Problem statement:
Below you will find a set of lines. Repeat them all exactly.

Information shown:
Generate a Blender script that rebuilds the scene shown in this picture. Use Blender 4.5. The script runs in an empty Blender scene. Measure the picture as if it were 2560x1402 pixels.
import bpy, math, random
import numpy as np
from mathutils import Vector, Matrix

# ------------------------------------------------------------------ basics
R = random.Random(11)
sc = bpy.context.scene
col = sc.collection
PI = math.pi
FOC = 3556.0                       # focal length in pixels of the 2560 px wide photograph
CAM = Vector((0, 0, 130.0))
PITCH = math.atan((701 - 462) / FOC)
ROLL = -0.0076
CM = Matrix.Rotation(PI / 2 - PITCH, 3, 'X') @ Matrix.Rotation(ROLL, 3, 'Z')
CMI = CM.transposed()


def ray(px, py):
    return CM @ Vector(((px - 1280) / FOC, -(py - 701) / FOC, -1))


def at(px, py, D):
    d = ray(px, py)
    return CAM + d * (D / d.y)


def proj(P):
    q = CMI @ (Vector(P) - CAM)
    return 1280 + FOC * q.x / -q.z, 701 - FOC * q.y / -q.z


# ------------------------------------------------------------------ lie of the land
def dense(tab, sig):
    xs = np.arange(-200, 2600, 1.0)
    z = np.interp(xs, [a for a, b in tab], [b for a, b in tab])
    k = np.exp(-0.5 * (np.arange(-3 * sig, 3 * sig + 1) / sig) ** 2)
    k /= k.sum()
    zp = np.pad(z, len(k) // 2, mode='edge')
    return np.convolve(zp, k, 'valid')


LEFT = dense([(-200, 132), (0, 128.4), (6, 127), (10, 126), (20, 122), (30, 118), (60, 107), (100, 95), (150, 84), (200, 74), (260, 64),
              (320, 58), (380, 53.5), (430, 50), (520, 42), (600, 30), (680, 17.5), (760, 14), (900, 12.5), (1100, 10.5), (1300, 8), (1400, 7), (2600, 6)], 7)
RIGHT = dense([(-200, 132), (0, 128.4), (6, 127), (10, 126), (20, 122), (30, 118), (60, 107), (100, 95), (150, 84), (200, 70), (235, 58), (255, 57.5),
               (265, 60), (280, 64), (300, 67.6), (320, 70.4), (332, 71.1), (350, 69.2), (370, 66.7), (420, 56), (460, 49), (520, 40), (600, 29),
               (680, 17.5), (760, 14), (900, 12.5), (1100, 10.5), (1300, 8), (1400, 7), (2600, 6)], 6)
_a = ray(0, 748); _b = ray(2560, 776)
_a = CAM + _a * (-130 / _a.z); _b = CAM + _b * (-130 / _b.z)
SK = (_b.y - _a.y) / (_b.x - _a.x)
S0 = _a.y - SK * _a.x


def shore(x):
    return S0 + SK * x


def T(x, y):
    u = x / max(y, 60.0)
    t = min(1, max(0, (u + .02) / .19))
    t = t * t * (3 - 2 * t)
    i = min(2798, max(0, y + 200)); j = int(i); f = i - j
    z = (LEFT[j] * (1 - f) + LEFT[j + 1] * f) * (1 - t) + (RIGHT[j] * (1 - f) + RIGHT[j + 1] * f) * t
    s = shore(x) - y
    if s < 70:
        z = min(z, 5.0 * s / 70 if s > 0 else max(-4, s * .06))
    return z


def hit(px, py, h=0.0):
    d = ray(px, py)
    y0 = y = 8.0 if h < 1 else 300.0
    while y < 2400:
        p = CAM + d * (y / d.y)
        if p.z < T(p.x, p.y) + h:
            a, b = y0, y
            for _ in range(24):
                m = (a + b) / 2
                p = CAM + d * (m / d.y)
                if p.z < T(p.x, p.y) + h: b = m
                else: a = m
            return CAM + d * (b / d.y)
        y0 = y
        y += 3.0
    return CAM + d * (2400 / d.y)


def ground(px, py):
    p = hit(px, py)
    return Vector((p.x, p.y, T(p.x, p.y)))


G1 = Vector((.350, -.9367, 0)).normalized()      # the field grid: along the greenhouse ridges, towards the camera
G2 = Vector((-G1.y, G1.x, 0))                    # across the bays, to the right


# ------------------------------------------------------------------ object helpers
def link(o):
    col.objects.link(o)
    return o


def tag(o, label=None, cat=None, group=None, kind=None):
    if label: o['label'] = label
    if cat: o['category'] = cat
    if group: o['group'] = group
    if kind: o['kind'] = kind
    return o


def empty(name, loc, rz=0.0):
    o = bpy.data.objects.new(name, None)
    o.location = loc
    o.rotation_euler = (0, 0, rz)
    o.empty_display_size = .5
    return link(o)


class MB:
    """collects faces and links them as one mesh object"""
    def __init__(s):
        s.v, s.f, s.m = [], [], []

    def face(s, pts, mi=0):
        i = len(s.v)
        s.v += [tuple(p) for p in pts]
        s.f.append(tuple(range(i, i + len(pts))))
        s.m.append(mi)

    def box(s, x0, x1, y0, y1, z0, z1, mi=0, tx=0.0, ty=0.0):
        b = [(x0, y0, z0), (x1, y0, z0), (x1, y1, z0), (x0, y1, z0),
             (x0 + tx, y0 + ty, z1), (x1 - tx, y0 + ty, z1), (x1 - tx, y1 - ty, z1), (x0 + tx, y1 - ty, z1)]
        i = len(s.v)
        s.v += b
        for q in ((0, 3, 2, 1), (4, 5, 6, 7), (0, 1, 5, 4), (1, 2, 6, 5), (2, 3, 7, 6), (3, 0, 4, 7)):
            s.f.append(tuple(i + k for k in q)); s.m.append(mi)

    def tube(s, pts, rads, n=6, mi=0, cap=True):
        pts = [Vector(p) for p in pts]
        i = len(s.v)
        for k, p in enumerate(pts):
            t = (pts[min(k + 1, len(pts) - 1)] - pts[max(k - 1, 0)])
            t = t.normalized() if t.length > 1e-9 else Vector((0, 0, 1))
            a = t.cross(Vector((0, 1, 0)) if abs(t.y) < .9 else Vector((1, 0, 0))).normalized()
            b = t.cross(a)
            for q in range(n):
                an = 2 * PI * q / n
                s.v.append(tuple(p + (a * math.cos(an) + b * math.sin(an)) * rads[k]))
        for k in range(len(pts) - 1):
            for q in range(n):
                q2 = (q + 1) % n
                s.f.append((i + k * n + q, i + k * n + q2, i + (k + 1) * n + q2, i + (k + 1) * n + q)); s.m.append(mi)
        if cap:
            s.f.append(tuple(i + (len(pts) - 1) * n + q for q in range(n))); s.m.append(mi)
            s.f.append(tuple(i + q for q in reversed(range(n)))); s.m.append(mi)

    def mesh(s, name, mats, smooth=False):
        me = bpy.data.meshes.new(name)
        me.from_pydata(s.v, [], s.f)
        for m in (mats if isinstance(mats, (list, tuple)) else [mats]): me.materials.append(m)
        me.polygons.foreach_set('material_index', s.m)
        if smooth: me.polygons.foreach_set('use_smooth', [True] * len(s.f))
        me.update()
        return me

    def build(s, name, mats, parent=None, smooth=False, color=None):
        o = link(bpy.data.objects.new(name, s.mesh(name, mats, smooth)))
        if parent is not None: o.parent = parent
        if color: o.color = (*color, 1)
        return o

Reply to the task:
Generate a Blender script that rebuilds the scene shown in this picture. Use Blender 4.5. The script runs in an empty Blender scene. Measure the picture as if it were 2560x1402 pixels.
import bpy, math, random
import numpy as np
from mathutils import Vector, Matrix

# ------------------------------------------------------------------ basics
R = random.Random(11)
sc = bpy.context.scene
col = sc.collection
PI = math.pi
FOC = 3556.0                       # focal length in pixels of the 2560 px wide photograph
CAM = Vector((0, 0, 130.0))
PITCH = math.atan((701 - 462) / FOC)
ROLL = -0.0076
CM = Matrix.Rotation(PI / 2 - PITCH, 3, 'X') @ Matrix.Rotation(ROLL, 3, 'Z')
CMI = CM.transposed()


def ray(px, py):
    return CM @ Vector(((px - 1280) / FOC, -(py - 701) / FOC, -1))


def at(px, py, D):
    d = ray(px, py)
    return CAM + d * (D / d.y)


def proj(P):
    q = CMI @ (Vector(P) - CAM)
    return 1280 + FOC * q.x / -q.z, 701 - FOC * q.y / -q.z


# ------------------------------------------------------------------ lie of the land
def dense(tab, sig):
    xs = np.arange(-200, 2600, 1.0)
    z = np.interp(xs, [a for a, b in tab], [b for a, b in tab])
    k = np.exp(-0.5 * (np.arange(-3 * sig, 3 * sig + 1) / sig) ** 2)
    k /= k.sum()
    zp = np.pad(z, len(k) // 2, mode='edge')
    return np.convolve(zp, k, 'valid')


LEFT = dense([(-200, 132), (0, 128.4), (6, 127), (10, 126), (20, 122), (30, 118), (60, 107), (100, 95), (150, 84), (200, 74), (260, 64),
              (320, 58), (380, 53.5), (430, 50), (520, 42), (600, 30), (680, 17.5), (760, 14), (900, 12.5), (1100, 10.5), (1300, 8), (1400, 7), (2600, 6)], 7)
RIGHT = dense([(-200, 132), (0, 128.4), (6, 127), (10, 126), (20, 122), (30, 118), (60, 107), (100, 95), (150, 84), (200, 70), (235, 58), (255, 57.5),
               (265, 60), (280, 64), (300, 67.6), (320, 70.4), (332, 71.1), (350, 69.2), (370, 66.7), (420, 56), (460, 49), (520, 40), (600, 29),
               (680, 17.5), (760, 14), (900, 12.5), (1100, 10.5), (1300, 8), (1400, 7), (2600, 6)], 6)
_a = ray(0, 748); _b = ray(2560, 776)
_a = CAM + _a * (-130 / _a.z); _b = CAM + _b * (-130 / _b.z)
SK = (_b.y - _a.y) / (_b.x - _a.x)
S0 = _a.y - SK * _a.x


def shore(x):
    return S0 + SK * x


def T(x, y):
    u = x / max(y, 60.0)
    t = min(1, max(0, (u + .02) / .19))
    t = t * t * (3 - 2 * t)
    i = min(2798, max(0, y + 200)); j = int(i); f = i - j
    z = (LEFT[j] * (1 - f) + LEFT[j + 1] * f) * (1 - t) + (RIGHT[j] * (1 - f) + RIGHT[j + 1] * f) * t
    s = shore(x) - y
    if s < 70:
        z = min(z, 5.0 * s / 70 if s > 0 else max(-4, s * .06))
    return z


def hit(px, py, h=0.0):
    d = ray(px, py)
    y0 = y = 8.0 if h < 1 else 300.0
    while y < 2400:
        p = CAM + d * (y / d.y)
        if p.z < T(p.x, p.y) + h:
            a, b = y0, y
            for _ in range(24):
                m = (a + b) / 2
                p = CAM + d * (m / d.y)
                if p.z < T(p.x, p.y) + h: b = m
                else: a = m
            return CAM + d * (b / d.y)
        y0 = y
        y += 3.0
    return CAM + d * (2400 / d.y)


def ground(px, py):
    p = hit(px, py)
    return Vector((p.x, p.y, T(p.x, p.y)))


G1 = Vector((.350, -.9367, 0)).normalized()      # the field grid: along the greenhouse ridges, towards the camera
G2 = Vector((-G1.y, G1.x, 0))                    # across the bays, to the right


# ------------------------------------------------------------------ object helpers
def link(o):
    col.objects.link(o)
    return o


def tag(o, label=None, cat=None, group=None, kind=None):
    if label: o['label'] = label
    if cat: o['category'] = cat
    if group: o['group'] = group
    if kind: o['kind'] = kind
    return o


def empty(name, loc, rz=0.0):
    o = bpy.data.objects.new(name, None)
    o.location = loc
    o.rotation_euler = (0, 0, rz)
    o.empty_display_size = .5
    return link(o)


class MB:
    """collects faces and links them as one mesh object"""
    def __init__(s):
        s.v, s.f, s.m = [], [], []

    def face(s, pts, mi=0):
        i = len(s.v)
        s.v += [tuple(p) for p in pts]
        s.f.append(tuple(range(i, i + len(pts))))
        s.m.append(mi)

    def box(s, x0, x1, y0, y1, z0, z1, mi=0, tx=0.0, ty=0.0):
        b = [(x0, y0, z0), (x1, y0, z0), (x1, y1, z0), (x0, y1, z0),
             (x0 + tx, y0 + ty, z1), (x1 - tx, y0 + ty, z1), (x1 - tx, y1 - ty, z1), (x0 + tx, y1 - ty, z1)]
        i = len(s.v)
        s.v += b
        for q in ((0, 3, 2, 1), (4, 5, 6, 7), (0, 1, 5, 4), (1, 2, 6, 5), (2, 3, 7, 6), (3, 0, 4, 7)):
            s.f.append(tuple(i + k for k in q)); s.m.append(mi)

    def tube(s, pts, rads, n=6, mi=0, cap=True):
        pts = [Vector(p) for p in pts]
        i = len(s.v)
        for k, p in enumerate(pts):
            t = (pts[min(k + 1, len(pts) - 1)] - pts[max(k - 1, 0)])
            t = t.normalized() if t.length > 1e-9 else Vector((0, 0, 1))
            a = t.cross(Vector((0, 1, 0)) if abs(t.y) < .9 else Vector((1, 0, 0))).normalized()
            b = t.cross(a)
            for q in range(n):
                an = 2 * PI * q / n
                s.v.append(tuple(p + (a * math.cos(an) + b * math.sin(an)) * rads[k]))
        for k in range(len(pts) - 1):
            for q in range(n):
                q2 = (q + 1) % n
                s.f.append((i + k * n + q, i + k * n + q2, i + (k + 1) * n + q2, i + (k + 1) * n + q)); s.m.append(mi)
        if cap:
            s.f.append(tuple(i + (len(pts) - 1) * n + q for q in range(n))); s.m.append(mi)
            s.f.append(tuple(i + q for q in reversed(range(n)))); s.m.append(mi)

    def mesh(s, name, mats, smooth=False):
        me = bpy.data.meshes.new(name)
        me.from_pydata(s.v, [], s.f)
        for m in (mats if isinstance(mats, (list, tuple)) else [mats]): me.materials.append(m)
        me.polygons.foreach_set('material_index', s.m)
        if smooth: me.polygons.foreach_set('use_smooth', [True] * len(s.f))
        me.update()
        return me

    def build(s, name, mats, parent=None, smooth=False, color=None):
        o = link(bpy.data.objects.new(name, s.mesh(name, mats, smooth)))
        if parent is not None: o.parent = parent
        if color: o.color = (*color, 1)
        return o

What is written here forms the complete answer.